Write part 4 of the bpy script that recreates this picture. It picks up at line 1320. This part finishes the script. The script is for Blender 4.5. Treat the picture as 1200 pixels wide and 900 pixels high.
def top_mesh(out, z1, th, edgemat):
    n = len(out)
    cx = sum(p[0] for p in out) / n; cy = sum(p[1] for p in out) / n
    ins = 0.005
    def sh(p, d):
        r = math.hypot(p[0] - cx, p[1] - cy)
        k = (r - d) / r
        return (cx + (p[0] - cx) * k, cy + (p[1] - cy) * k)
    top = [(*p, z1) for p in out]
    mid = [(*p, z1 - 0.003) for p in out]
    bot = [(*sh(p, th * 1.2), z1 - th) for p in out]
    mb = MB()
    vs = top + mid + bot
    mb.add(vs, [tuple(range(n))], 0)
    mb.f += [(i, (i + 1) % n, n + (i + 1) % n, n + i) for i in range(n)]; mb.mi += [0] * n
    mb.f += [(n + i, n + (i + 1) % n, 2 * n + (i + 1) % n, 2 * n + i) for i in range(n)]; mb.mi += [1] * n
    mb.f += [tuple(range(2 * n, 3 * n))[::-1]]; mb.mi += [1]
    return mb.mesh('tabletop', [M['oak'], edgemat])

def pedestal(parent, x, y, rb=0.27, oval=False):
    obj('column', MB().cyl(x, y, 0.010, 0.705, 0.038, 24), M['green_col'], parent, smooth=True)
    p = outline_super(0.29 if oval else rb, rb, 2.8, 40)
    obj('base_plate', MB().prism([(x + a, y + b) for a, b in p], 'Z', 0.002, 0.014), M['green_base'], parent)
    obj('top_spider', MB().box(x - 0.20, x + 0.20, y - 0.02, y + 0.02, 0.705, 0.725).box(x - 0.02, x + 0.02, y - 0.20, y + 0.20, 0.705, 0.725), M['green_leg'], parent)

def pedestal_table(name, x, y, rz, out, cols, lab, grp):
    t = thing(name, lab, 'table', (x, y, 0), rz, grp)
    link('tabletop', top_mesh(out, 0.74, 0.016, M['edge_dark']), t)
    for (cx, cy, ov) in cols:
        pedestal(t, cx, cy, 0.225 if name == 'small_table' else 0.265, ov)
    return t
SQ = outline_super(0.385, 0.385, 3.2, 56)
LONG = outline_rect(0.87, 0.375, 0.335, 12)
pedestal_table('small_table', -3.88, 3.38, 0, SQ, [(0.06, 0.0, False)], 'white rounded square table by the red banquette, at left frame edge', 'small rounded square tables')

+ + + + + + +

> _Instruction_: Once more, set down the full listing, verbatim.

> _The response_:
Write part 4 of the bpy script that recreates this picture. It picks up at line 1320. This part finishes the script. The script is for Blender 4.5. Treat the picture as 1200 pixels wide and 900 pixels high.
def top_mesh(out, z1, th, edgemat):
    n = len(out)
    cx = sum(p[0] for p in out) / n; cy = sum(p[1] for p in out) / n
    ins = 0.005
    def sh(p, d):
        r = math.hypot(p[0] - cx, p[1] - cy)
        k = (r - d) / r
        return (cx + (p[0] - cx) * k, cy + (p[1] - cy) * k)
    top = [(*p, z1) for p in out]
    mid = [(*p, z1 - 0.003) for p in out]
    bot = [(*sh(p, th * 1.2), z1 - th) for p in out]
    mb = MB()
    vs = top + mid + bot
    mb.add(vs, [tuple(range(n))], 0)
    mb.f += [(i, (i + 1) % n, n + (i + 1) % n, n + i) for i in range(n)]; mb.mi += [0] * n
    mb.f += [(n + i, n + (i + 1) % n, 2 * n + (i + 1) % n, 2 * n + i) for i in range(n)]; mb.mi += [1] * n
    mb.f += [tuple(range(2 * n, 3 * n))[::-1]]; mb.mi += [1]
    return mb.mesh('tabletop', [M['oak'], edgemat])

def pedestal(parent, x, y, rb=0.27, oval=False):
    obj('column', MB().cyl(x, y, 0.010, 0.705, 0.038, 24), M['green_col'], parent, smooth=True)
    p = outline_super(0.29 if oval else rb, rb, 2.8, 40)
    obj('base_plate', MB().prism([(x + a, y + b) for a, b in p], 'Z', 0.002, 0.014), M['green_base'], parent)
    obj('top_spider', MB().box(x - 0.20, x + 0.20, y - 0.02, y + 0.02, 0.705, 0.725).box(x - 0.02, x + 0.02, y - 0.20, y + 0.20, 0.705, 0.725), M['green_leg'], parent)

def pedestal_table(name, x, y, rz, out, cols, lab, grp):
    t = thing(name, lab, 'table', (x, y, 0), rz, grp)
    link('tabletop', top_mesh(out, 0.74, 0.016, M['edge_dark']), t)
    for (cx, cy, ov) in cols:
        pedestal(t, cx, cy, 0.225 if name == 'small_table' else 0.265, ov)
    return t
SQ = outline_super(0.385, 0.385, 3.2, 56)
LONG = outline_rect(0.87, 0.375, 0.335, 12)
pedestal_table('small_table', -3.88, 3.38, 0, SQ, [(0.06, 0.0, False)], 'white rounded square table by the red banquette, at left frame edge', 'small rounded square tables')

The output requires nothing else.